© JUNGE FREIHEIT Verlag GmbH & Co. www.jungefreiheit.de 41/06 06. Oktober 2006

Die wilde Jagd nach der ersten Nacht
Literaturbetrieb: Immer häufiger werden Bücher weit vor ihrem Erscheinen rezensiert / Kritiker wollen Duftmarken setzen
Richard Stoltz

Die diesjährige Buchmesse bringt es wieder mal grell an den Tag. Alle auffälligen Titel, die erst kurz vor Messebeginn auf das Käuferpublikum losgelassen wurden, sind in den großen Zeitungen längst rezensiert, ausführlich bekakelt und schon wieder redaktionell abgelegt. Man hält sich dort nicht einmal mehr an die sogenannten Sperrfristen, die von den Verlagen erbeten werden, wenn sie die Druckfahnen zur Vorlektüre abschicken. Schnelligkeit bei Kritikersprüchen ist einziger Trumpf.

Eine wilde Jagd nach der "ersten Nacht" ist unter den Literaturkritikern ausgebrochen, man könnte auch sagen: nach dem Blattschuß auf das jeweilige Buch. Oder ein anderes Bild bietet sich an: Jeder Kritiker will gewissermaßen als erster seine Duftmarke absetzen, an der dann die anderen riechen müssen. Nicht um das Buch geht es im Grunde, sondern um das, was dieser oder jener dazu sagt. Wer zuerst kommt, "bestimmt den Diskurs".

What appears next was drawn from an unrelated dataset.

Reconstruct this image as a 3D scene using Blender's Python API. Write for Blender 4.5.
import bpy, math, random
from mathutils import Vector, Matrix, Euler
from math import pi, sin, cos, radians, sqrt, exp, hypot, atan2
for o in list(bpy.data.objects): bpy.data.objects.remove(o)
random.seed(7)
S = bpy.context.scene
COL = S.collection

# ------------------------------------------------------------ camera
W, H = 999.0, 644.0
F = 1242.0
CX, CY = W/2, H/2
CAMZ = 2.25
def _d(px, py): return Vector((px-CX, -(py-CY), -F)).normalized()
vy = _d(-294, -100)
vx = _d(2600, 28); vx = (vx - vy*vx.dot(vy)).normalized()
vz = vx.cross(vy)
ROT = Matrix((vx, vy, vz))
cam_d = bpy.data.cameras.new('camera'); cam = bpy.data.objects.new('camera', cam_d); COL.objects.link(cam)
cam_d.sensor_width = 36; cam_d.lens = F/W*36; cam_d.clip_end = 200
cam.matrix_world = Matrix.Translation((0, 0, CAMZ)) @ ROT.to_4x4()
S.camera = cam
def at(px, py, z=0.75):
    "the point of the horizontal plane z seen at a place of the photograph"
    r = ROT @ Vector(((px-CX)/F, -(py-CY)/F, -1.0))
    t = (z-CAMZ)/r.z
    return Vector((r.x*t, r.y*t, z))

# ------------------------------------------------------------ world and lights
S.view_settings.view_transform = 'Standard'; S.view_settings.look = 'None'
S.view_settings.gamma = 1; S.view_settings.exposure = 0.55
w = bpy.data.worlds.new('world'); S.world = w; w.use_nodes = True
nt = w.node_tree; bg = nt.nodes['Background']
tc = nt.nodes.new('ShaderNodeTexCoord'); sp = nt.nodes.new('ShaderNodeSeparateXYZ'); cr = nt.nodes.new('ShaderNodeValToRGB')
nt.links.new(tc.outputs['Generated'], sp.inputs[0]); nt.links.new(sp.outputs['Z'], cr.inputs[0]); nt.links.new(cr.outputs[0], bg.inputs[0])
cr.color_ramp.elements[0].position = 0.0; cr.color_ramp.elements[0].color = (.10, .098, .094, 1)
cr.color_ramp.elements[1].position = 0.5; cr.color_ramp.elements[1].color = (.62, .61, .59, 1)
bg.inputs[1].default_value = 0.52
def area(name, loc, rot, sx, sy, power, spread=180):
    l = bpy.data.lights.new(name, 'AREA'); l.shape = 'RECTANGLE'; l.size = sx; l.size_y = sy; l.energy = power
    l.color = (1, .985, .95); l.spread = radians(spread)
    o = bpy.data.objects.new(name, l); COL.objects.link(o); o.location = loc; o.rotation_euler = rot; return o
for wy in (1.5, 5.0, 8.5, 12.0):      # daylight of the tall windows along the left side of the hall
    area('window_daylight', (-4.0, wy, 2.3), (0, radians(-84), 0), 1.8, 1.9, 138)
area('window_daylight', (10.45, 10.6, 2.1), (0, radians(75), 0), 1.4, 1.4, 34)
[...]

Für die Buchautoren ist das ziemlich verheerend. Sie sehen sich an den Rand des Geschehens gedrängt, müssen sich als bloße Zulieferer für die Verfertiger von "Übertexten" fühlen, welche oft allen Ernstes als die "eigentlichen" Texte ausgegeben werden. Nicht mehr der Urtext sorgt für eventuellen allgemeinen Beifall und für Verkaufserfolg (oder Mißerfolg), sondern das, was der Übertexter zum Urtext zu verlautbaren hat.

Oft (siehe die seinerzeitigen Vorgänge um den Walser-Roman "Tod eines Kritikers" oder den schrillen Vorauslärm um das aktuelle "Häuten der Zwiebel" von Günter Grass) entwickelt sich bereits vor Erscheinen der Bücher ein veritabler Kritiker- und Expertenstreit, an dem dann das Publikum leidenschaftlich Anteil nimmt, obwohl es keine einzige Zeile des fraglichen Buches gelesen hat - gar nicht gelesen haben kann. Ist das Opus schließlich auf dem Markt erhältlich, verschwindet es auch schon wieder im Archiv, wo es alsbald "der nagenden Kritik der Mäuse" verfällt. Manchem Autor ist das übrigens gar nicht so unrecht. Er sagt: "Lieber Mäuse als Kritikerratten."